Charles Burnett is a referenced filmmaker of the movement "L.A. Rebellion", a term used to describe the school of emerging black filmmakers in Los Angeles, or "UCLA Rebellion" of the 1970s. The movement includes the generation of young African-American and African-American filmmakers who studied at the film school of the University of California, in Los Angeles (UCLA), developing a voice of their own and applying a humanist approach in their works. Burnett's film, "Killer of Sheep", "is a commentary on the hard life of a ghetto worker, but with the texture of a documentary"  according to a statement by Cinematheque.

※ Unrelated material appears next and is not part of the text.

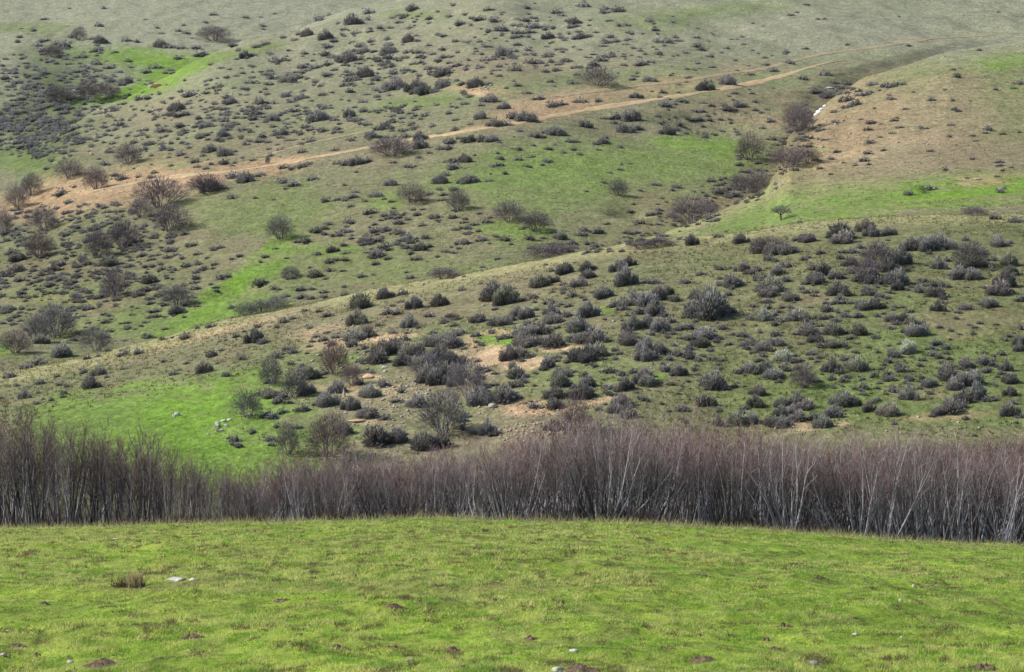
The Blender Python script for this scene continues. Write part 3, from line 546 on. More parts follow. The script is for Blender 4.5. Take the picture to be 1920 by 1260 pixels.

"Daughters of the Dust" by Julie Dash accompanies the Gullah community, descendant of slaves from West Africa, on their journey to protect their culture and heritage.

In the section Afro-Futurism, two works are presented, "An Oversimplification of Her Beauty", by Terence Nance, which combines animation and documentary. "Sorry to Bother You," by Boots Riley, better known as lead singer of hip-hop group The Coup, won a Sundance Vanguard Award in 2018. It depicts an employee of a 'call center', climbing the professional career ladder using a 'white voice'.

Following are "Chameleon Street" by Wendell Harris, and "Losing Ground" by Kathleen Collins. The first revisits the real story of the master swindler Douglas Street. The second film is an intimate look at marriage, art and the sexual genre.

Also noteworthy are Barry Jenkins's "If Beale Street Could Talk" and "Fruitvale Station," the latter, written and directed by Ryan Coogler, won the Sundance Jury Grand Prize in 2013. The first film is based on the novel by James Baldwin, and tells the story of two lovers faced with injustice. The second one shows the last hours of a young black man shot dead by a police officer.

Francisco Io, curator of the festival, and Derek lam, a professor at the University of Hong Kong, address African-American cinema on June 15 at 4:30 pm in a talk entitled: "This Scene Is Mine! – Because Black Art Matters”.

Admission is free, although subject to prior booking.